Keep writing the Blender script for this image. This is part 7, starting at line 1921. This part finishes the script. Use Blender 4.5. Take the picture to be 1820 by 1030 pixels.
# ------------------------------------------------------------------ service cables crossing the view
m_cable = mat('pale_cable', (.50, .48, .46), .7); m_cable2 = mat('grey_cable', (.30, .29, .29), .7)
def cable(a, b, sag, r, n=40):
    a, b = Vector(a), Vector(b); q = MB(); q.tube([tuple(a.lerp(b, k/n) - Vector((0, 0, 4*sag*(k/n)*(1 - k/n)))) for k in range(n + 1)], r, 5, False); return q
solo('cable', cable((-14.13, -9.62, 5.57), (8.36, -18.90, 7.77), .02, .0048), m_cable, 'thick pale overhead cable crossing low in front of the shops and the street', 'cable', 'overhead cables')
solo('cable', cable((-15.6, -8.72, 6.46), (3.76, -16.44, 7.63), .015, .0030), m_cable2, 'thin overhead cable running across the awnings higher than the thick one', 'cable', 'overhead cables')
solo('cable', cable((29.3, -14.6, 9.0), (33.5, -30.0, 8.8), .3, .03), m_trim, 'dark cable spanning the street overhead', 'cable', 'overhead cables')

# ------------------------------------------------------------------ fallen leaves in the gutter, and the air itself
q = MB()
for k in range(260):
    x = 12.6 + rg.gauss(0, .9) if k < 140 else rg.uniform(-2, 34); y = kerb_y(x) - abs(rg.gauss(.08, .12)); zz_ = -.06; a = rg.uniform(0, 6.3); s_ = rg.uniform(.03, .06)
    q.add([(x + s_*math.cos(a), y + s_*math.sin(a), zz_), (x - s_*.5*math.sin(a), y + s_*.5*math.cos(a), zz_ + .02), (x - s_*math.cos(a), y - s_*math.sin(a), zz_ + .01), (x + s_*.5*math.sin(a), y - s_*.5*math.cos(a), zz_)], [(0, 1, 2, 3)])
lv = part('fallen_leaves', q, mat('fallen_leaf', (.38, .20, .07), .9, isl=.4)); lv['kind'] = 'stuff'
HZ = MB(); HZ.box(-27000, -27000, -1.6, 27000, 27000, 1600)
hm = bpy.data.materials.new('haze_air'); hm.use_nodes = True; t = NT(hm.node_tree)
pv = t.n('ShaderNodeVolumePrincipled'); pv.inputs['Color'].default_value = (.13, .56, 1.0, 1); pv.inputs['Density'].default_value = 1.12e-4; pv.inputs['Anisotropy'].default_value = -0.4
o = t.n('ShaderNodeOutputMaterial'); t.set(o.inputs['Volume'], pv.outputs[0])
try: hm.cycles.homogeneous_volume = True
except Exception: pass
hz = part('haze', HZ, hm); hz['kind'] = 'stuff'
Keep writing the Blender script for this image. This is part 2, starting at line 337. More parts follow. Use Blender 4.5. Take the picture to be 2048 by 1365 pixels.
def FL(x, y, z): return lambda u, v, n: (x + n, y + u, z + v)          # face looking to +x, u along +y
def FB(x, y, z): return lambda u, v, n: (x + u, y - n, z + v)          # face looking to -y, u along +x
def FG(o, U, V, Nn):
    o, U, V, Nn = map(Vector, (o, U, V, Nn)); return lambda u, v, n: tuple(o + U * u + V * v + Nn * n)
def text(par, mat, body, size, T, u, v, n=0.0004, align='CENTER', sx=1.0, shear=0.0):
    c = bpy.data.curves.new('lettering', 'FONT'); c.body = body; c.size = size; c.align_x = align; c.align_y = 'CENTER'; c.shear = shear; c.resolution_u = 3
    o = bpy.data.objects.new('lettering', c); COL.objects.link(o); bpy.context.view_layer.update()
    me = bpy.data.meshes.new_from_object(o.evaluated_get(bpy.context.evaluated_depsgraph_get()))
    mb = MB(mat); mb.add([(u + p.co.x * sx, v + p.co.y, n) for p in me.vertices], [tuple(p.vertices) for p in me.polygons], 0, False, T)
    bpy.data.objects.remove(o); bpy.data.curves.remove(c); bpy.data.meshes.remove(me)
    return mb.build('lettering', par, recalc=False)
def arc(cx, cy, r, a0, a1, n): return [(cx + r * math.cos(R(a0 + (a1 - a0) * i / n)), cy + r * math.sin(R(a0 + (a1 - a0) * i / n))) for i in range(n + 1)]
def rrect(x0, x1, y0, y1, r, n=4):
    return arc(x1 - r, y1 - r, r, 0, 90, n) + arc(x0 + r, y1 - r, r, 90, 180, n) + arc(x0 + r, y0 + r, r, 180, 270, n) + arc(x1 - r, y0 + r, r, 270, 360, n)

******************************

Reproduce the listing above exactly from the line containing "by 1365 pixels." through its last line, with both of those lines included.

Keep writing the Blender script for this image. This is part 2, starting at line 337. More parts follow. Use Blender 4.5. Take the picture to be 2048 by 1365 pixels.
def FL(x, y, z): return lambda u, v, n: (x + n, y + u, z + v)          # face looking to +x, u along +y
def FB(x, y, z): return lambda u, v, n: (x + u, y - n, z + v)          # face looking to -y, u along +x
def FG(o, U, V, Nn):
    o, U, V, Nn = map(Vector, (o, U, V, Nn)); return lambda u, v, n: tuple(o + U * u + V * v + Nn * n)
def text(par, mat, body, size, T, u, v, n=0.0004, align='CENTER', sx=1.0, shear=0.0):
    c = bpy.data.curves.new('lettering', 'FONT'); c.body = body; c.size = size; c.align_x = align; c.align_y = 'CENTER'; c.shear = shear; c.resolution_u = 3
    o = bpy.data.objects.new('lettering', c); COL.objects.link(o); bpy.context.view_layer.update()
    me = bpy.data.meshes.new_from_object(o.evaluated_get(bpy.context.evaluated_depsgraph_get()))
    mb = MB(mat); mb.add([(u + p.co.x * sx, v + p.co.y, n) for p in me.vertices], [tuple(p.vertices) for p in me.polygons], 0, False, T)
    bpy.data.objects.remove(o); bpy.data.curves.remove(c); bpy.data.meshes.remove(me)
    return mb.build('lettering', par, recalc=False)
def arc(cx, cy, r, a0, a1, n): return [(cx + r * math.cos(R(a0 + (a1 - a0) * i / n)), cy + r * math.sin(R(a0 + (a1 - a0) * i / n))) for i in range(n + 1)]
def rrect(x0, x1, y0, y1, r, n=4):
    return arc(x1 - r, y1 - r, r, 0, 90, n) + arc(x0 + r, y1 - r, r, 90, 180, n) + arc(x0 + r, y0 + r, r, 180, 270, n) + arc(x1 - r, y0 + r, r, 270, 360, n)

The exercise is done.